WHAT YOU NEED TO DO: Print the data exactly, leaving nothing out.

GIVEN DATA:
+ + + +
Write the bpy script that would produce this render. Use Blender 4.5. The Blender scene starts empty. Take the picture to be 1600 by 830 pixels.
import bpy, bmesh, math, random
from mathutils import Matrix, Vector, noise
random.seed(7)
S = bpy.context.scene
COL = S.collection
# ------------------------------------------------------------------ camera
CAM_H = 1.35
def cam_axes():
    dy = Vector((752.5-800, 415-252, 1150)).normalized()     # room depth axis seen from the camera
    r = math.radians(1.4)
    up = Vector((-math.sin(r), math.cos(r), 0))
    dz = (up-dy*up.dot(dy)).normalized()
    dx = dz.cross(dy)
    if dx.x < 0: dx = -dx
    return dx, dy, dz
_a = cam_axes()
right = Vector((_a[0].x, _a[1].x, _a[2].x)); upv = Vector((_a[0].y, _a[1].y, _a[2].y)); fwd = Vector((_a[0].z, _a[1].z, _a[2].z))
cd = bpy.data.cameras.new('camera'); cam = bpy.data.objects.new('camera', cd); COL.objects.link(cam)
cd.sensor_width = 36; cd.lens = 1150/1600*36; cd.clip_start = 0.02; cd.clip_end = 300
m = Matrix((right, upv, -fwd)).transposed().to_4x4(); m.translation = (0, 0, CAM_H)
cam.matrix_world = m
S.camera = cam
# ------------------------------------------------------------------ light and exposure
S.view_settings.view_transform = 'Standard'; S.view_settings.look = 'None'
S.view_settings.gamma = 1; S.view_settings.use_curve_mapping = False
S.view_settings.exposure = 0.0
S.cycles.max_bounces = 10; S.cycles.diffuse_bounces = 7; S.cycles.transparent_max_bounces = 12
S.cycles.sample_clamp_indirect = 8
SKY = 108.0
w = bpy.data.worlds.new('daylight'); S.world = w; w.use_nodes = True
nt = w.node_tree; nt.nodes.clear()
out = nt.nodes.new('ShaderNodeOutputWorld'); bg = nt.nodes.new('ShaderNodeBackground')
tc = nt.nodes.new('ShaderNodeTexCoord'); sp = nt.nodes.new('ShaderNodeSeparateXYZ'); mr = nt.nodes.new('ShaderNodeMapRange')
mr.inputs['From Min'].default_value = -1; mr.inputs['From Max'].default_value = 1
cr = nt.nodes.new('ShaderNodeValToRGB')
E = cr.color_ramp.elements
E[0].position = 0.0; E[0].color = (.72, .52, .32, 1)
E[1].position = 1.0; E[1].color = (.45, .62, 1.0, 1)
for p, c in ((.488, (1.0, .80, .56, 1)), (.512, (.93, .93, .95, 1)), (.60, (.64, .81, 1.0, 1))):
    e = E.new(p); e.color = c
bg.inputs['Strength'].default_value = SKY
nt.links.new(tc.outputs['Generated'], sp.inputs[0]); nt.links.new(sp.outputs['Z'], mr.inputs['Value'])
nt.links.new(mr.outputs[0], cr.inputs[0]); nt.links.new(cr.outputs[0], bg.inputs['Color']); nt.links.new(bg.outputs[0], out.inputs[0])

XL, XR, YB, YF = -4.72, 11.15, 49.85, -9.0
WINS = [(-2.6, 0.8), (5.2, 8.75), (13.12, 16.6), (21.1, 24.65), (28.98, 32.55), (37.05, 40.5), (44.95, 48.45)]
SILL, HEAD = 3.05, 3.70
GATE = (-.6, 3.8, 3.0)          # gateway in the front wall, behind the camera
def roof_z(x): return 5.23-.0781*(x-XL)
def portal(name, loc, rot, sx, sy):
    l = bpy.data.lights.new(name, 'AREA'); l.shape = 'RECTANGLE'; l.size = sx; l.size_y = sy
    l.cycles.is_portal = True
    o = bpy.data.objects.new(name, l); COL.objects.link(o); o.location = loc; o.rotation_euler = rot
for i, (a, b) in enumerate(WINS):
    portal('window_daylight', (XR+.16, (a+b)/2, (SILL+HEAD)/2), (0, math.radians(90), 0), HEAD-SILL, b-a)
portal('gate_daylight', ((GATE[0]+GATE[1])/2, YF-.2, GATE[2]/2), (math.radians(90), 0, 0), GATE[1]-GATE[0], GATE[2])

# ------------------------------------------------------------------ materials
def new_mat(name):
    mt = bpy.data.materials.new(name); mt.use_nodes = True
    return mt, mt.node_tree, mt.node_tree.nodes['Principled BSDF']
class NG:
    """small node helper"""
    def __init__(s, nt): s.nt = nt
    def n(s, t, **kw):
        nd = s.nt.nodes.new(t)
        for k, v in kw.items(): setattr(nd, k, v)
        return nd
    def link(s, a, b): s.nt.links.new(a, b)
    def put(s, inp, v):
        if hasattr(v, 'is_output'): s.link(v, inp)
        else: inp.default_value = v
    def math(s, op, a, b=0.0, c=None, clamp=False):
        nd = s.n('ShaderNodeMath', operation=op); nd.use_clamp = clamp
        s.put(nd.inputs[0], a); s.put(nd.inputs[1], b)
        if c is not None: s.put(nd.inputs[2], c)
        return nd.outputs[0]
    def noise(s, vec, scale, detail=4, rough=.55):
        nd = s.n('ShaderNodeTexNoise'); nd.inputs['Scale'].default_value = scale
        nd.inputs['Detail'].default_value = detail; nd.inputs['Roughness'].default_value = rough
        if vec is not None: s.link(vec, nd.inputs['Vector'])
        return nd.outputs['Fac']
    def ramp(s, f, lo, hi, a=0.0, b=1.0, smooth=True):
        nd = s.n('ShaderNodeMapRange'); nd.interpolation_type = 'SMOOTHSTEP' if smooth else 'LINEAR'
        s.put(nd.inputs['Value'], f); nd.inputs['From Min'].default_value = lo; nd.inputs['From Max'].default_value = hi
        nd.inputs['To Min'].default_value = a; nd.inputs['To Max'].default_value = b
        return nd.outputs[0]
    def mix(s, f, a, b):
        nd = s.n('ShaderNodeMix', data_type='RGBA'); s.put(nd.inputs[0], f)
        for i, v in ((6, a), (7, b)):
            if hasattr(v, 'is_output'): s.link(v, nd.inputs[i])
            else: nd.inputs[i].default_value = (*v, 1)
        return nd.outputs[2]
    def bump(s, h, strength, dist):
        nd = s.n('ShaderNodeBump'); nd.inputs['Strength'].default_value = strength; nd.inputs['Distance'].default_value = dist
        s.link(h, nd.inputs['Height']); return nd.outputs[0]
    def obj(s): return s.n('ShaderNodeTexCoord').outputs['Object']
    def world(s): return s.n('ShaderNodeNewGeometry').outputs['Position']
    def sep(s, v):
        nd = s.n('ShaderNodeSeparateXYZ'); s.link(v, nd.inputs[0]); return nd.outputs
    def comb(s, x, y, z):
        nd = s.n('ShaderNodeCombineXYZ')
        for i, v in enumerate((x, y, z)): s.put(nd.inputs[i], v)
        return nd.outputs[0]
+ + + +
RESPONSE TO THE EXERCISE:
Write the bpy script that would produce this render. Use Blender 4.5. The Blender scene starts empty. Take the picture to be 1600 by 830 pixels.
import bpy, bmesh, math, random
from mathutils import Matrix, Vector, noise
random.seed(7)
S = bpy.context.scene
COL = S.collection
# ------------------------------------------------------------------ camera
CAM_H = 1.35
def cam_axes():
    dy = Vector((752.5-800, 415-252, 1150)).normalized()     # room depth axis seen from the camera
    r = math.radians(1.4)
    up = Vector((-math.sin(r), math.cos(r), 0))
    dz = (up-dy*up.dot(dy)).normalized()
    dx = dz.cross(dy)
    if dx.x < 0: dx = -dx
    return dx, dy, dz
_a = cam_axes()
right = Vector((_a[0].x, _a[1].x, _a[2].x)); upv = Vector((_a[0].y, _a[1].y, _a[2].y)); fwd = Vector((_a[0].z, _a[1].z, _a[2].z))
cd = bpy.data.cameras.new('camera'); cam = bpy.data.objects.new('camera', cd); COL.objects.link(cam)
cd.sensor_width = 36; cd.lens = 1150/1600*36; cd.clip_start = 0.02; cd.clip_end = 300
m = Matrix((right, upv, -fwd)).transposed().to_4x4(); m.translation = (0, 0, CAM_H)
cam.matrix_world = m
S.camera = cam
# ------------------------------------------------------------------ light and exposure
S.view_settings.view_transform = 'Standard'; S.view_settings.look = 'None'
S.view_settings.gamma = 1; S.view_settings.use_curve_mapping = False
S.view_settings.exposure = 0.0
S.cycles.max_bounces = 10; S.cycles.diffuse_bounces = 7; S.cycles.transparent_max_bounces = 12
S.cycles.sample_clamp_indirect = 8
SKY = 108.0
w = bpy.data.worlds.new('daylight'); S.world = w; w.use_nodes = True
nt = w.node_tree; nt.nodes.clear()
out = nt.nodes.new('ShaderNodeOutputWorld'); bg = nt.nodes.new('ShaderNodeBackground')
tc = nt.nodes.new('ShaderNodeTexCoord'); sp = nt.nodes.new('ShaderNodeSeparateXYZ'); mr = nt.nodes.new('ShaderNodeMapRange')
mr.inputs['From Min'].default_value = -1; mr.inputs['From Max'].default_value = 1
cr = nt.nodes.new('ShaderNodeValToRGB')
E = cr.color_ramp.elements
E[0].position = 0.0; E[0].color = (.72, .52, .32, 1)
E[1].position = 1.0; E[1].color = (.45, .62, 1.0, 1)
for p, c in ((.488, (1.0, .80, .56, 1)), (.512, (.93, .93, .95, 1)), (.60, (.64, .81, 1.0, 1))):
    e = E.new(p); e.color = c
bg.inputs['Strength'].default_value = SKY
nt.links.new(tc.outputs['Generated'], sp.inputs[0]); nt.links.new(sp.outputs['Z'], mr.inputs['Value'])
nt.links.new(mr.outputs[0], cr.inputs[0]); nt.links.new(cr.outputs[0], bg.inputs['Color']); nt.links.new(bg.outputs[0], out.inputs[0])

XL, XR, YB, YF = -4.72, 11.15, 49.85, -9.0
WINS = [(-2.6, 0.8), (5.2, 8.75), (13.12, 16.6), (21.1, 24.65), (28.98, 32.55), (37.05, 40.5), (44.95, 48.45)]
SILL, HEAD = 3.05, 3.70
GATE = (-.6, 3.8, 3.0)          # gateway in the front wall, behind the camera
def roof_z(x): return 5.23-.0781*(x-XL)
def portal(name, loc, rot, sx, sy):
    l = bpy.data.lights.new(name, 'AREA'); l.shape = 'RECTANGLE'; l.size = sx; l.size_y = sy
    l.cycles.is_portal = True
    o = bpy.data.objects.new(name, l); COL.objects.link(o); o.location = loc; o.rotation_euler = rot
for i, (a, b) in enumerate(WINS):
    portal('window_daylight', (XR+.16, (a+b)/2, (SILL+HEAD)/2), (0, math.radians(90), 0), HEAD-SILL, b-a)
portal('gate_daylight', ((GATE[0]+GATE[1])/2, YF-.2, GATE[2]/2), (math.radians(90), 0, 0), GATE[1]-GATE[0], GATE[2])

# ------------------------------------------------------------------ materials
def new_mat(name):
    mt = bpy.data.materials.new(name); mt.use_nodes = True
    return mt, mt.node_tree, mt.node_tree.nodes['Principled BSDF']
class NG:
    """small node helper"""
    def __init__(s, nt): s.nt = nt
    def n(s, t, **kw):
        nd = s.nt.nodes.new(t)
        for k, v in kw.items(): setattr(nd, k, v)
        return nd
    def link(s, a, b): s.nt.links.new(a, b)
    def put(s, inp, v):
        if hasattr(v, 'is_output'): s.link(v, inp)
        else: inp.default_value = v
    def math(s, op, a, b=0.0, c=None, clamp=False):
        nd = s.n('ShaderNodeMath', operation=op); nd.use_clamp = clamp
        s.put(nd.inputs[0], a); s.put(nd.inputs[1], b)
        if c is not None: s.put(nd.inputs[2], c)
        return nd.outputs[0]
    def noise(s, vec, scale, detail=4, rough=.55):
        nd = s.n('ShaderNodeTexNoise'); nd.inputs['Scale'].default_value = scale
        nd.inputs['Detail'].default_value = detail; nd.inputs['Roughness'].default_value = rough
        if vec is not None: s.link(vec, nd.inputs['Vector'])
        return nd.outputs['Fac']
    def ramp(s, f, lo, hi, a=0.0, b=1.0, smooth=True):
        nd = s.n('ShaderNodeMapRange'); nd.interpolation_type = 'SMOOTHSTEP' if smooth else 'LINEAR'
        s.put(nd.inputs['Value'], f); nd.inputs['From Min'].default_value = lo; nd.inputs['From Max'].default_value = hi
        nd.inputs['To Min'].default_value = a; nd.inputs['To Max'].default_value = b
        return nd.outputs[0]
    def mix(s, f, a, b):
        nd = s.n('ShaderNodeMix', data_type='RGBA'); s.put(nd.inputs[0], f)
        for i, v in ((6, a), (7, b)):
            if hasattr(v, 'is_output'): s.link(v, nd.inputs[i])
            else: nd.inputs[i].default_value = (*v, 1)
        return nd.outputs[2]
    def bump(s, h, strength, dist):
        nd = s.n('ShaderNodeBump'); nd.inputs['Strength'].default_value = strength; nd.inputs['Distance'].default_value = dist
        s.link(h, nd.inputs['Height']); return nd.outputs[0]
    def obj(s): return s.n('ShaderNodeTexCoord').outputs['Object']
    def world(s): return s.n('ShaderNodeNewGeometry').outputs['Position']
    def sep(s, v):
        nd = s.n('ShaderNodeSeparateXYZ'); s.link(v, nd.inputs[0]); return nd.outputs
    def comb(s, x, y, z):
        nd = s.n('ShaderNodeCombineXYZ')
        for i, v in enumerate((x, y, z)): s.put(nd.inputs[i], v)
        return nd.outputs[0]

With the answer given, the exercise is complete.